Investing locally has its advantages, but the gains made by local equity markets over the past seven years have essentially been flat when measured in dollar terms.

Because of structural headwinds, offshore is an essential part of a long-term investment strategy. It is important for investors to take a long-term view of their portfolios and remain focused on investment goals despite short-term under performance.

Risk mitigation

Spreading investments across different countries - including asset classes, industries and currencies - is an effective way to produce better risk adjusted returns. Investors with well diversified portfolios would be less affected by market volatility, which is why you can always make the case for multi-asset, balanced, portfolios.

Local investments offer limited opportunities due to the structural risk inherent in local equity markets. The top five stocks make up 40% of the JSE All Share Index (ALSI), whereas five stocks only make up 11% of the S&P500, resulting in significantly lower risk.

There are 2 500 investable stocks globally versus an effective 100 stocks in South Africa.

High concentration

This high equity concentration means local markets are more susceptible to risk and volatility. The factors that made South African equity returns so strong in the past 15 years have dissipated, with the likelihood of weaker returns going forward.

Investing offshore should, however, be seen primarily as a risk mitigation strategy rather than a search for exceptional returns.

A hard ride

The current bull market, entering its seventh year, and a slowing global economic environment will see forecast returns below that of the recent past. As a result, offshore equities will see single-digit returns with a low growth outlook while certain developed markets will perform better than others.

Offshore investment options go beyond equities, and there are other asset classes that provide offshore exposure with less volatility. As such, it is worth considering not only different geographies but various asset classes as well.

Economic outlooks

As the rand continues to come under pressure against major currencies, investors with a considerable portion of their portfolio offshore will gain from the currency hedge.

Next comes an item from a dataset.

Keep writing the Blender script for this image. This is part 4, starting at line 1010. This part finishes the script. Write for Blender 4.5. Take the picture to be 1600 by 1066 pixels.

The Rand may strengthen in the short term, but there are no economic fundamentals to support a medium to long-term improvement in the currency. After touching R13.80 to the dollar in 2001, the Rand went on to recover in the interim, before reaching an all-time low of R14.02 to the dollar at the end of September this year.

The currency strengthened during the intervening 14 years due to a strong local economy driven by increased demand for commodities and social grants which supported consumption and 3,5% real wage growth.

Muted growth

However, prospects for the local economy are not encouraging and muted growth is expected over the next five years.

South Africa has benefited from growing trade with the rest of Africa and the continent has now become its largest trading partner. Africa’s economy is heavily reliant on commodity prices. Chinese demand for commodities will never again be as strong as it previously was, due to the rebalance from an investment led to a more consumer centric economy.

These factors seen in unison mean the probability of our currency strengthening moderately in the medium term is low, and strengthens the case for offshore investing.